Monday, August 01, 2005

Value of Design Patterns

A quick little blogging thread on the value of design patterns:

"The Design Patterns insight was that collections of classes, and especially the way they interact, are new units that deserve names so we can talk about them explicitly. Is this earth shattering? No, but it can be powerful, and not just because it gives us a shorthand in design meetings. Seeing the interaction between classes as a phenomenon deserving of terminology is an important idea for people designing software. Sure, people have been getting classes to interact for decades, how else would software work? But recognizing this level of system design, and creating a language for thinking about it, reasoning about it, and discussing it, is a big step forward."

[The Value of Patterns]

I agree.

Here's the thing, OOP and Structured programming are not all that different. And we've seen that with Visual Basic 6. Sure we get encapsulation and polymorphism but those features are available with structs and functions with out objects.

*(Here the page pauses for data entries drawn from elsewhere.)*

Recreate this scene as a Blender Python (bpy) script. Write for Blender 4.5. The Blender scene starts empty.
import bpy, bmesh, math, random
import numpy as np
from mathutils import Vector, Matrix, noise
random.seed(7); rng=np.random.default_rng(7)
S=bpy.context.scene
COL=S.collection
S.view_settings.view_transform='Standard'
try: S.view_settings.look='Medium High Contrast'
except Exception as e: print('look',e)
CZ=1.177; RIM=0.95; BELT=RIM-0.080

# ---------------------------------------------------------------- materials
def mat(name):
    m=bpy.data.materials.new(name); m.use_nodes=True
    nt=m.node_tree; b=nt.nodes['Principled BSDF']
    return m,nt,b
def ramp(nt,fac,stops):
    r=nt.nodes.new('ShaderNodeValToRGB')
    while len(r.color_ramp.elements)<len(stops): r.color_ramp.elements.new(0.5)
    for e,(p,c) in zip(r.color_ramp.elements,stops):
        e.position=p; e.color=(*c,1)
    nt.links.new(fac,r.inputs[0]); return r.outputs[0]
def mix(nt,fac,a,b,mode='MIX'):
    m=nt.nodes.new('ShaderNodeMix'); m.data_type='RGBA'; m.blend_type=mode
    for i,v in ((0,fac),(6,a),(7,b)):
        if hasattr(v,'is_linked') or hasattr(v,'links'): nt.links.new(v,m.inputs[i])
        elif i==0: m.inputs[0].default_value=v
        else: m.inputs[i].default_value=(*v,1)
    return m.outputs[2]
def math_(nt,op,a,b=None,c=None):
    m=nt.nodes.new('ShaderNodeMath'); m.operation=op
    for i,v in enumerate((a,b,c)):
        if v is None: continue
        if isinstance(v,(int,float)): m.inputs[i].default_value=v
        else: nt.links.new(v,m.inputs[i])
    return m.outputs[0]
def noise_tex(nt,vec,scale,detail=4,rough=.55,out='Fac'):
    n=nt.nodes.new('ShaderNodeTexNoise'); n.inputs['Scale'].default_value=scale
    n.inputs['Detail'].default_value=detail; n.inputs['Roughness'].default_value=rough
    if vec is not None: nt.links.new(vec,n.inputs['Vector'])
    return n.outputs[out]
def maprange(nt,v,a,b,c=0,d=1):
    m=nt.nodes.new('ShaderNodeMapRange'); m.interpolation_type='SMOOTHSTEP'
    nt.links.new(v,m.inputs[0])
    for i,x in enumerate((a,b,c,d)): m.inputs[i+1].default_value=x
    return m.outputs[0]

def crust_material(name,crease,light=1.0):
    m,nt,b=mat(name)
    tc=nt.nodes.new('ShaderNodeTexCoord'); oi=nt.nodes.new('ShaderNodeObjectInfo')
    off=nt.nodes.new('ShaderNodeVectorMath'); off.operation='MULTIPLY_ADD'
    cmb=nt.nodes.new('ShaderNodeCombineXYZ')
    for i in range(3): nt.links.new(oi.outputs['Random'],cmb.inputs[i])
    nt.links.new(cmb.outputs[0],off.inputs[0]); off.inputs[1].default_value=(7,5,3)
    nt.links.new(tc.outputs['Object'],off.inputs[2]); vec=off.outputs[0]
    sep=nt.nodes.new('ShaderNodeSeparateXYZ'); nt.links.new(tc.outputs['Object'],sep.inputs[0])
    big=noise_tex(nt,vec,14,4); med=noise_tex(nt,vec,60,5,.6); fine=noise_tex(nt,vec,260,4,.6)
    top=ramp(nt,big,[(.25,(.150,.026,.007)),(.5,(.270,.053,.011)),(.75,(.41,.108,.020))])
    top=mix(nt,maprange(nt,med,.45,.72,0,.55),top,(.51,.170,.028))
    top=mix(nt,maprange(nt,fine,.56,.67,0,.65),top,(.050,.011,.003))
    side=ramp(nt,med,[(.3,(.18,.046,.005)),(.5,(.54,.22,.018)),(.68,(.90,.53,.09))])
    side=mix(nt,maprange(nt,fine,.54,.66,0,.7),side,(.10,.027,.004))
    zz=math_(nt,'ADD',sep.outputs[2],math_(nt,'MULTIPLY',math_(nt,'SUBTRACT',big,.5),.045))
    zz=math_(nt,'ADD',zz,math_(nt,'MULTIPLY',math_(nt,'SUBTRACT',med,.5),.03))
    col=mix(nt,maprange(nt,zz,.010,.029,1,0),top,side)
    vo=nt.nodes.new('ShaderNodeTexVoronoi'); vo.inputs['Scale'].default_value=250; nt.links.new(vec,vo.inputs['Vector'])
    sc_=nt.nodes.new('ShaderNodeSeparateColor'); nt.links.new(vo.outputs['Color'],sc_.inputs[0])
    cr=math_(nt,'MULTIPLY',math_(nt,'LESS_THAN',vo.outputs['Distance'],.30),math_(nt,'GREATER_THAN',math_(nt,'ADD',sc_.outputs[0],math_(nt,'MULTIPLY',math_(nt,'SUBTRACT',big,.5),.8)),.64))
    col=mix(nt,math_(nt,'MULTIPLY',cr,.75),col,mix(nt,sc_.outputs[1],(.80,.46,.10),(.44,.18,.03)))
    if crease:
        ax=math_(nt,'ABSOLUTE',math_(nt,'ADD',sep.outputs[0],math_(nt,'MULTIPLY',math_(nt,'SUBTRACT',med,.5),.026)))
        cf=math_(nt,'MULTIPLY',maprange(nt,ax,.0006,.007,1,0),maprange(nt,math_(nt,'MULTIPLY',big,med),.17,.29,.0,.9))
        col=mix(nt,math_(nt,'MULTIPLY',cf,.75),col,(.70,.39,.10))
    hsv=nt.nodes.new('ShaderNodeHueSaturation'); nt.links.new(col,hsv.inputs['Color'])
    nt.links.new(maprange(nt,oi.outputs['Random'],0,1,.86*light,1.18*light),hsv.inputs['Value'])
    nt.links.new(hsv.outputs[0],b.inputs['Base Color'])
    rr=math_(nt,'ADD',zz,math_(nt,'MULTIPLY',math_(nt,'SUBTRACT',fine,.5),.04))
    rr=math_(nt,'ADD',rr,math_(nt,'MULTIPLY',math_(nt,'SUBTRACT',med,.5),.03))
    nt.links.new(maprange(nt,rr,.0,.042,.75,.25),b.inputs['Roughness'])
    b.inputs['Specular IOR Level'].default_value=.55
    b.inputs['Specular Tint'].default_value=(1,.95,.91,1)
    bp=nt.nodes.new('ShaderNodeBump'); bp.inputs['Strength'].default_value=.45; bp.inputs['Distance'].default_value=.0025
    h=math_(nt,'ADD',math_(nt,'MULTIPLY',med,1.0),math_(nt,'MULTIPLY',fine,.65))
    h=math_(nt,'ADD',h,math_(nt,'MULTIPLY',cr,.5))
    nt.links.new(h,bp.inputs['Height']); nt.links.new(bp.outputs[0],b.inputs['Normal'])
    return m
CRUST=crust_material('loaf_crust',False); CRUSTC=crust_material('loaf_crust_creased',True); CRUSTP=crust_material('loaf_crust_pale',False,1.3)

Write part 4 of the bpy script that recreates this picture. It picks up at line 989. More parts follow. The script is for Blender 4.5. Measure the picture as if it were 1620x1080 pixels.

What makes OOP shine is the interactions between classes (as mentioned by Ned). And that's where patterns come in. Without patterns, objects are just glorified structured programming modules.

On a different thread I think another vector of programming that really delivers bang for the buck is reflection based programming. The ability to program on top of your code. Lisp, Python, and .NET all have this ability using different approaches. I think this ability bends the boundaries of what dynamic or statically typed languages can do and yields agile pieces of code.